Emerge, così, nel processo esecutivo, la distinzione fra atti aventi natura giurisdizionale e decisoria, che sono il frutto dell’attività di organi dotati di potestas interpretandi della sentenza in corso di esecuzione ed atti che, al contrario, sono privi di contenuto discrezionale ed autonomo.
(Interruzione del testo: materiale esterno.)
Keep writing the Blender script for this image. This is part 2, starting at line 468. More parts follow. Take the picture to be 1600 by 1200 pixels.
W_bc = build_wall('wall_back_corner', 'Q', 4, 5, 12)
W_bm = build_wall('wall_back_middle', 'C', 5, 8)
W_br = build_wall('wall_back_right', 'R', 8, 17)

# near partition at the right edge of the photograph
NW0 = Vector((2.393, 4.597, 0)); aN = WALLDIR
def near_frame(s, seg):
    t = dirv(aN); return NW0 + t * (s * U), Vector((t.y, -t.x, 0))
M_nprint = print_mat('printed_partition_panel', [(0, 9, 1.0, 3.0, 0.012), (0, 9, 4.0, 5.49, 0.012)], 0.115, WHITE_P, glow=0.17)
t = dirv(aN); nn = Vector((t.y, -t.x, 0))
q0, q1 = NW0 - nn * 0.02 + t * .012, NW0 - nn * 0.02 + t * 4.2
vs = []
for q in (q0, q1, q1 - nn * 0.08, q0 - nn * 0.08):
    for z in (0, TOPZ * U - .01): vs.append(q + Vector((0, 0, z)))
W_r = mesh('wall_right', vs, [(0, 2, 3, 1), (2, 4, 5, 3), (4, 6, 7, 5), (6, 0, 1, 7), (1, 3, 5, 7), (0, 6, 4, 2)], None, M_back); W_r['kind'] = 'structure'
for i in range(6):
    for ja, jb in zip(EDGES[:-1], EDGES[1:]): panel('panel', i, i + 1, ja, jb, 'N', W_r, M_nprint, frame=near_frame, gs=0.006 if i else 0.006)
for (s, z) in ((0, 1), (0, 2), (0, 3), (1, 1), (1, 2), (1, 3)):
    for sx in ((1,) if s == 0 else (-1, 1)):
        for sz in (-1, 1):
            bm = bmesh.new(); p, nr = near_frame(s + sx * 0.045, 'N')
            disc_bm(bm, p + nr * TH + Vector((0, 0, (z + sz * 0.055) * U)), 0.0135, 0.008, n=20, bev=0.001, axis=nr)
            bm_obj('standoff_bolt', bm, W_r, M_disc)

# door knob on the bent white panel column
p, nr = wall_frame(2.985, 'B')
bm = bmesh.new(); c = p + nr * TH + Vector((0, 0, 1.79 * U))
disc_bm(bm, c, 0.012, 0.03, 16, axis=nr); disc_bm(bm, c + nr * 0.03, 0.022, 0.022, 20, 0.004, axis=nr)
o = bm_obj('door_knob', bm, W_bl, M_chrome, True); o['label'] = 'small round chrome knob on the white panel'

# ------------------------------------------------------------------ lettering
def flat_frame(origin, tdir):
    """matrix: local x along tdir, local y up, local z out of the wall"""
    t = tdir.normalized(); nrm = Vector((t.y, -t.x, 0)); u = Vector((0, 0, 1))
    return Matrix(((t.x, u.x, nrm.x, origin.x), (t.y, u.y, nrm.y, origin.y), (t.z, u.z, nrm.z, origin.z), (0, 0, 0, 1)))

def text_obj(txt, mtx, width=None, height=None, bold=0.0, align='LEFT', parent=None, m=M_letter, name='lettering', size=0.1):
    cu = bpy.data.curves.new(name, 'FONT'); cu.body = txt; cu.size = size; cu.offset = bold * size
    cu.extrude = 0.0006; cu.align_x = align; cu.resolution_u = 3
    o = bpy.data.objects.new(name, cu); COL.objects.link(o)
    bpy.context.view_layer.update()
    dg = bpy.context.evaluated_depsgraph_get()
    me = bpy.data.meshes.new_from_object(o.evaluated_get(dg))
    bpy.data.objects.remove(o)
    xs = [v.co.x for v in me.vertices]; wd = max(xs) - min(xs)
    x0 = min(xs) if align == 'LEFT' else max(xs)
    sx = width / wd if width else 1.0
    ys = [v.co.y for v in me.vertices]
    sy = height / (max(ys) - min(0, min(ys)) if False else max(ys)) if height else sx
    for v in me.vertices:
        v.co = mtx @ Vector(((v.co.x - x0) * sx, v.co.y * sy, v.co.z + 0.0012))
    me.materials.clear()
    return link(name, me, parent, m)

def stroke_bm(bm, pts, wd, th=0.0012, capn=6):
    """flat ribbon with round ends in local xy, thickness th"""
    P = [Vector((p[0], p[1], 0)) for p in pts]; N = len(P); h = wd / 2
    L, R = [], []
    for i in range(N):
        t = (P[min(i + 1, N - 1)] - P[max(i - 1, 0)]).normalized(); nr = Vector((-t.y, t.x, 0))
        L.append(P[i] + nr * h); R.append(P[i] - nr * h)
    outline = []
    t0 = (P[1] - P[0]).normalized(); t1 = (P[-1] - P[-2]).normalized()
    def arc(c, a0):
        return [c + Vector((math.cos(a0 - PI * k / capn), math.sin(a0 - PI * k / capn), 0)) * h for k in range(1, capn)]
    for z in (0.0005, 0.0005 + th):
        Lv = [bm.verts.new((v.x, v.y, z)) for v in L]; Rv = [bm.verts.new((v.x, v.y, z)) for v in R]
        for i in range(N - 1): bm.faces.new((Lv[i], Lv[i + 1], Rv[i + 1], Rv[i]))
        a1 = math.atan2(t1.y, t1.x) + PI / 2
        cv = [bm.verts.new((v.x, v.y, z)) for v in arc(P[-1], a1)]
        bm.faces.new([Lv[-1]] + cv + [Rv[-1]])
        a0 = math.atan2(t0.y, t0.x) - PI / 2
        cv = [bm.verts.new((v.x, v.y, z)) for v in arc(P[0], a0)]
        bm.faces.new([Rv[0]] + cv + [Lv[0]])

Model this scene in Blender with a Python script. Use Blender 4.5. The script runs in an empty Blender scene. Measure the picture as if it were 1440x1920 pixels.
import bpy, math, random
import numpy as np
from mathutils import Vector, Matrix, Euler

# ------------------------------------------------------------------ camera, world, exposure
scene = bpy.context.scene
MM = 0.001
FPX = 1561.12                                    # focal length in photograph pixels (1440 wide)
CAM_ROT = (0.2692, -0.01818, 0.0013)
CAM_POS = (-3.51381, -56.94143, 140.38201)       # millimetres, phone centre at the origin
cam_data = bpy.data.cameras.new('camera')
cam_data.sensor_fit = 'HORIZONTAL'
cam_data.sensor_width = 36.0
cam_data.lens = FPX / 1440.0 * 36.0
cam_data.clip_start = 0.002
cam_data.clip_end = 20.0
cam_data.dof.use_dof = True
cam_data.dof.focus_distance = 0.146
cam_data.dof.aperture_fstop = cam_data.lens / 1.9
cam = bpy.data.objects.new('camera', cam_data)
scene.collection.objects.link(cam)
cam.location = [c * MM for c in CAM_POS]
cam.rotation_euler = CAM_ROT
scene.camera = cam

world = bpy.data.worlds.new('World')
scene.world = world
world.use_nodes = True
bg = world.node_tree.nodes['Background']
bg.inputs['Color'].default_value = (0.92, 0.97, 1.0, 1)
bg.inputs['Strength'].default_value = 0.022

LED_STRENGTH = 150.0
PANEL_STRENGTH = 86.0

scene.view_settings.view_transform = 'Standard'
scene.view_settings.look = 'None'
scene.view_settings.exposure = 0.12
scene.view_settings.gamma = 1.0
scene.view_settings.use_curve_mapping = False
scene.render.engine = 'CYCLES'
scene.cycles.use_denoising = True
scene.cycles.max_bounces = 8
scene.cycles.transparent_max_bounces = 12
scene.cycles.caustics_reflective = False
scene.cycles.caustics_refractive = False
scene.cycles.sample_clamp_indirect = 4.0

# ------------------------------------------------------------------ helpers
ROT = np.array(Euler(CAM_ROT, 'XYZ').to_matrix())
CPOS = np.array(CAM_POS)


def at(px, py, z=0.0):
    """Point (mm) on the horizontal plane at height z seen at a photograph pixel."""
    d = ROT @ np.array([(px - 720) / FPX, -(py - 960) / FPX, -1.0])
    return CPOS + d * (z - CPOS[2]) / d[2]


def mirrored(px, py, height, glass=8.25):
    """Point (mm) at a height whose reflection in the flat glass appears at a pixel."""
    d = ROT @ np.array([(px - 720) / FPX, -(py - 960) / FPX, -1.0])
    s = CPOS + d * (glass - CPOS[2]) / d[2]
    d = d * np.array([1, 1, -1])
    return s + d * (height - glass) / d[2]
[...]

Il problema dell’appellabilità si doveva essere posto, evidentemente, solo in relazione agli atti ed ai provvedimenti del primo tipo, che il giudice dell’esecuzione poteva emettere nel corso del processo esecutivo: atti e provvedimenti contro cui, quantomeno nella riflessione dei giuristi tardoclassici, era vietato l’appello ed a cui doveva fare riferimento, oltre che Macro nel passo in esame, anche Paolo in un altro frammento tratto dal liber singularis de appellationibus, D. 49.5.7.2, relativo al divieto di appello contro il provvedimento del giudice che, per soddisfare il creditore, disponeva la vendita all’asta del bene sottposto a pignoramento.
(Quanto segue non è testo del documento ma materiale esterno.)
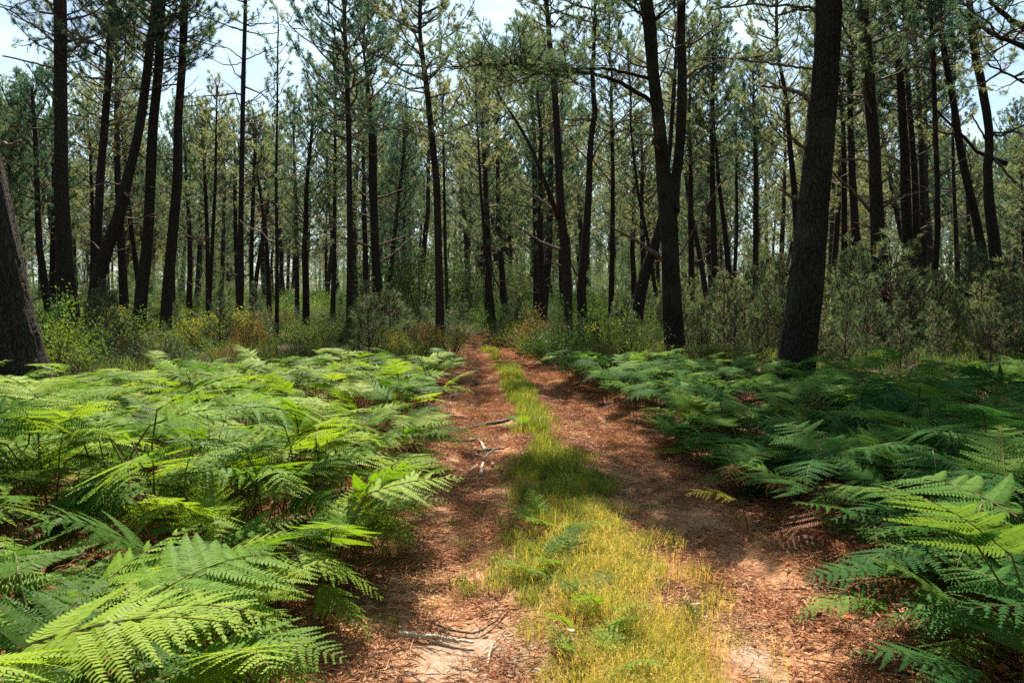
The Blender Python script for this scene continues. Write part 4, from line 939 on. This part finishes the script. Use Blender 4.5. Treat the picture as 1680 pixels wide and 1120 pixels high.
DEADC = [(110, 800, 3.9, 'reddish brown withered fern clump at the left, low in the fern bed'), (225, 735, 5.6, 'small rust-red dead fern in the left bed beyond the brown clump'),
                         (465, 690, 7.3, 'dead red-brown fern tip showing in the middle of the left bed'), (1235, 640, 10.5, 'red-brown dead fern at the back of the right bed'), (1440, 625, 10.2, 'brown dead fern at the back right of the right bed'),
                         (1330, 812, 5.9, 'curled brown dead fern under the right bed edge'), (1400, 890, 4.8, 'brown dead fern hanging at the right track edge'), (20, 880, 3.3, 'brown dead fern at the lower left edge of the picture')]
def in_left(x, y): return x < pl(y) - .28 and y < 15.6 + (x + 1) * .92 and x > -(y * .70 + .9)
def in_right(x, y): return x > pr(y) + (.18 if y < 5.6 else .04) and y < np.interp(x, [1, 2, 4, 6, 9], [16.0, 14.2, 12.4, 11.8, 11.4]) and x < y * .70 + .9
rng = np.random.default_rng(77)
spots = []
tries = 0
while tries < 60000 and len(spots) < 800:
    tries += 1
    y = 1.75 + rng.random() ** .75 * 14.5; x = rng.uniform(-11, 11)
    if y < 2.3 and x > -1.0: continue
    if not (in_left(x, y) or in_right(x, y)): continue
    if math.hypot(x, y) < 1.7: continue
    mind = (.255 + .012 * y) if x < 0 else (.25 + .008 * y)
    if any((x - a) ** 2 + (y - b) ** 2 < mind ** 2 for a, b in spots): continue
    if math.hypot(x + 6.7, y - 10.5) < .75 or math.hypot(x - 4.6, y - 13) < .6: continue
    if any(math.hypot(x - (q[0] - CX) / F * q[2], y - q[2] + .12) < .55 for q in DEADC): continue
    # thin places showing brown litter
    if fbm(np.array(x * .8), np.array(y * .8), 66) < (.40 if y > 5.5 else .33) and rng.random() < .8: continue
    spots.append((x, y))
spots.sort(key=lambda t: t[1])
print('FERN SPOTS', len(spots))
N_IND = 290
FERNS = []
for (x, y) in spots[:N_IND]:
    left = x < 0
    e = (pl(y) - x) if left else (x - pr(y))
    edge = e < .62
    side = 'left' if left else 'right'
    if edge: zone = 'leaning over the %s edge of the track' % side
    elif e < 2.0: zone = 'in the inner part of the %s fern bed' % side
    else: zone = 'in the outer part of the %s fern bed' % side
    dep = 'closest to the viewer' if y < 3.6 else 'in the foreground' if y < 5.5 else 'in the middle ground' if y < 8.5 else 'at the back'
    out = None
    if edge: out = (0.0 if left else math.pi) - (.5 if left else -.5)
    hs = (.86 if edge else 1.0) * rng.uniform(.80, 1.15) * (1.0 if y < 6.5 else .80) * (.66 + .72 * float(fbm(np.array(x * .9), np.array(y * .9), 95)))
    sz = rng.uniform(.70, 1.08) * (1 if left else 1.08) * (.92 if edge else 1) * (1.08 if y < 5.5 else 1)
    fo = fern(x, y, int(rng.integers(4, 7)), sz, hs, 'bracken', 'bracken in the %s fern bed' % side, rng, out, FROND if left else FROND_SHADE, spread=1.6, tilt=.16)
    FERNS.append((fo, x, y, left, e, hs))
rest = spots[N_IND:]
pts, rots, scl = [], [], []
for (x, y) in rest:
    for k in range(4):
        pts.append((x + rng.normal(0, .05), y + rng.normal(0, .05), float(gz(x, y)) - .01)); rots.append((rng.normal(0, .1), rng.normal(0, .1), rng.uniform(0, 6.28))); scl.append(rng.uniform(.78, 1.02))
# lower fill layer under the whole bed
n = 0
while n < 520:
    y = 1.8 + rng.random() ** 1.25 * 14; x = rng.uniform(-11, 11)
    if not (in_left(x + .12, y) or in_right(x - .12, y)) or math.hypot(x, y) < 1.7: continue
    n += 1
    pts.append((x, y, float(gz(x, y)) - .12)); rots.append((rng.normal(0, .15), rng.normal(0, .15), rng.uniform(0, 6.28))); scl.append(rng.uniform(.6, .85))
L_ = [k for k, p in enumerate(pts) if p[0] < 0]; R_ = [k for k, p in enumerate(pts) if p[0] >= 0]
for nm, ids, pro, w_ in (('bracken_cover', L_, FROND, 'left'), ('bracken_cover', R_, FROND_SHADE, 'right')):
    o = scatter(nm, pro, [pts[k] for k in ids], [rots[k] for k in ids], [scl[k] for k in ids], 8)
    tag(o, 'dense lower layer of bracken filling the %s fern bed' % w_, 'fern cover', kind='stuff')
pts, rots, scl = [], [], []
n = 0
while n < 420:
    y = 1.8 + rng.random() ** .8 * 14; x = rng.uniform(-11, 11)
    if not (in_left(x - .0, y) or in_right(x + .0, y)): continue
    if fbm(np.array(x * .7), np.array(y * .7), 88) < .45 and rng.random() < .7: continue
    n += 1
    pts.append((x, y, float(gz(x, y)) - .03)); rots.append((rng.normal(0, .35), rng.normal(0, .35), rng.uniform(0, 6.28))); scl.append(rng.uniform(.6, 1.1))
o = scatter('dead_bracken', DEAD, pts, rots, scl, 9)
tag(o, 'rust-brown withered bracken under and between the green ferns', 'dead fern', kind='stuff')
# single dead clumps that show
for (px, py, d, lab) in DEADC:
    x = (px - CX) / F * d
    zt = CAMZ - (py - HY) / F * d
    fern(x, d, 7, .9, max(.8, min(1.25, zt / .45)), lab, None, rng, None, DEAD, name='withered_fern')
# particular ferns
def fern_at(px, py, n, size, lab, protos=SMALL, out=None, hs=1.0, spread=1.5, name='bracken_fern'):
    d = F * CAMZ / (py - HY); x = (px - CX) / F * d
    return fern(x, d, n, size, hs, lab, None, rng, out, protos, spread, name)
fern_at(905, 868, 5, 1.07, 'small pale fern growing in the grass in the middle of the track, nearest the shade')
fern_at(888, 935, 3, 0.81, 'tiny fern in the grass strip, second from the back')
fern_at(940, 930, 2, 0.78, 'tiny single-fronded fern to the right in the grass strip')
fern_at(985, 1000, 4, 0.91, 'small fern half hidden in yellow grass in the strip')
fern_at(960, 1030, 3, 0.81, 'small fern left of the yellow grass in the strip')
fern_at(955, 1085, 4, 0.81, 'bright green little fern lowest in the grass strip')
fern_at(862, 700, 5, 1.0, 'dark bushy fern in the far grass strip beyond the wood pile')
fern_at(1125, 745, 4, 1.0, 'small shaded fern at the foot of the right bed', hs=.8)
d = 5.5; fern((1222 - CX) / F * d, d, 1, 1.0, 1.25, 'single yellow fern frond at the right edge of the track', None, rng, math.pi, [YELL], .1)
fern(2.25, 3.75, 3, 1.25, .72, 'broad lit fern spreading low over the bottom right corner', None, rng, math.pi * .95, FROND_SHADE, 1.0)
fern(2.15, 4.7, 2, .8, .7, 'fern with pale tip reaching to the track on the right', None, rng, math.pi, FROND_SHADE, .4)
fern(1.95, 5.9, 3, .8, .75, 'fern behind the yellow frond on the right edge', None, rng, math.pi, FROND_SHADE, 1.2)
for q, (x, y, lab) in enumerate([(-.92, 5.6, 'pale fern reaching farthest over the track on the left'), (-1.0, 4.9, 'big fern with a shaded skirt at the left edge of the track'), (-.98, 4.35, 'fern with drooping fronds just in front of the shaded skirt on the left edge'), (-1.15, 3.1, 'bright fern frond at the bottom left near the track'),
                                 (-1.0, 7.4, 'fern leaning over the left edge beside the wood pile')]):
    fern(x, y, 5, .95, .85, lab, None, rng, -.1, FROND, 1.3)

# ------------------------------------------------------------------ grass
def grass_tuft(seed, n, h, rad, mat_i, bend=.5, w=.004, mats=None):
    rng = np.random.default_rng(seed); mb = MB()
    for k in range(n):
        a = rng.uniform(0, 6.28); r = rad * math.sqrt(rng.random()); b = np.array([r * math.cos(a), r * math.sin(a), -.01])
        hh = h * rng.uniform(.45, 1.1); d = rng.uniform(0, 6.28); lean = np.array([math.cos(d), math.sin(d), 0]) * bend * hh * rng.uniform(.3, 1)
        sd = np.array([-math.sin(d), math.cos(d), 0]) * w * .5 * rng.uniform(.6, 1.3)
        p1 = b + np.array([0, 0, hh * .5]) + lean * .3; p2 = b + np.array([0, 0, hh * .85]) + lean * .9; p3 = p2 + np.array([0, 0, -.0 * hh]) + lean * .5
        mb.add([b - sd, b + sd, p1 - sd * .8, p1 + sd * .8, p2 - sd * .5, p2 + sd * .5, p3], [[4, 5, 6]], [[0, 1, 3, 2], [2, 3, 5, 4]], mat_i if rng.random() < .8 else 1 - mat_i)
    return mb.mesh('grass_tuft', list(mats or (M_GRASSG, M_GRASSY)))
GG = [grass_tuft(500 + k, 46, .13, .10, 0) for k in range(4)]
GD = [grass_tuft(510 + k, 52, .12, .11, 1, .7, .003) for k in range(4)]
GT = [grass_tuft(520 + k, 40, .24, .10, 0, .5) for k in range(3)]
def sample_strip(n, y0, y1, wmul, rng, pw=1.0):
    y = y0 + (y1 - y0) * rng.random(n) ** pw
    x = grass_c(y) + rng.normal(0, .55, n).clip(-1.35, 1.35) * grass_half(y) * wmul
    return x, y
def strip_obj(name, protos, x, y, s, label, seed):
    n = len(x); rg = np.random.default_rng(seed)
    o = scatter(name, protos, np.stack([x, y, gz(x, y)], -1), np.stack([rg.normal(0, .08, n), rg.normal(0, .08, n), rg.uniform(0, 6.28, n)], -1), s * rg.uniform(.6, 1.2, n), seed)
    tag(o, label, 'grass', kind='stuff')
rg = np.random.default_rng(31)
x, y = sample_strip(1500, 2.6, 6.3, .95, rg, 1.0)
keep = rg.random(1500) < np.clip(.10 + .7 * np.exp(-((x - .68) / .30) ** 2), 0, 1) * (fbm(x * 2.2, y * 2.2, 51) > .46)
strip_obj('dry_grass', GD, x[keep], y[keep], 1.0, 'fine yellow and orange dry grass in the middle of the track, foreground', 41)
x, y = sample_strip(1400, 3.4, 8.4, 1.0, rg, .8)
keep = (fbm(x * 1.7, y * 1.7, 52) > .5) & (rg.random(1400) < np.interp(y, [3.4, 5, 6, 8], [.5, .7, .8, .6]))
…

- Dell’esistenza di un giudice dell’esecuzione, cui è affidato lo svolgimento del procedimento esecutivo, si hanno precise testimonianze anche nella legislazione tardoimperiale che, talvolta, mostra di rifarsi, anche in modo esplicito, ai principi elaborati, in materia, dalla giurisprudenza tardoclassica.
Il più rilevante riferimento è contenuto in due costituzioni di Costantino, le cc. 2 e 3 C.Th. XI.36, Quorum appellationes non recipiantur, che, trattando di una serie di ipotesi di inammissibilità dell’appello, menzionano anche il divieto di impugnazione ab exsecutoribus (c.2) e ab exsecutione o ab exsecutionibus (c. 3), cioè il divieto di appello contro i provvedimenti del giudice dell’esecuzione.
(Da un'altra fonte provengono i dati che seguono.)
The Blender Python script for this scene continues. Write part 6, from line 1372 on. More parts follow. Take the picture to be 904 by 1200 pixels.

Tali provvedimenti, fermi i problemi palingenetici che essi presentano, consentono di affermare che, nella legislazione costantiniana, era generalmente previsto l’appello nel processo esecutivo.
Del resto, la generale ammissibilità del gravame avverso i provvedimenti emessi nel corso del processo esecutivo non costituiva una novità nel quadro del sistema processuale romano, essendo principio già acquisito e riconosciuto, come s’è detto, dai giuristi tardoclassici.
Più in generale, le fonti consentono di affermare che il provvedimento del giudice dell’esecuzione era sottoposto a riesame qualora concretizzasse un’erronea interpretazione della sentenza di merito, destinata ad incidere sulle modalità di esecuzione: in tutti i casi, peraltro, doveva trattarsi di provvedimenti aventi natura discrezionale e sostanzialmente decisoria.
E’ in questo senso, dunque, che ritengo corretto interpretare la legislazione tardoimperiale in materia di impugnazioni contro gli atti emessi dal giudice nel processo esecutivo: l’appello è ammesso solo contro gli atti del giudice dell’esecuzione aventi natura propriamente giurisdizionale, restando, invece, vietato in tutti gli altri casi.
Interpretazione, quest’ultima, perfettamente coerente con i rilevanti poteri e le significative attribuzioni che, in tutto il sistema della cognitio extra ordinem, come s’è visto, erano normalmente e regolarmente affidati all’exsecutor sententiae, cioè, appunto, al giudice dell’esecuzione.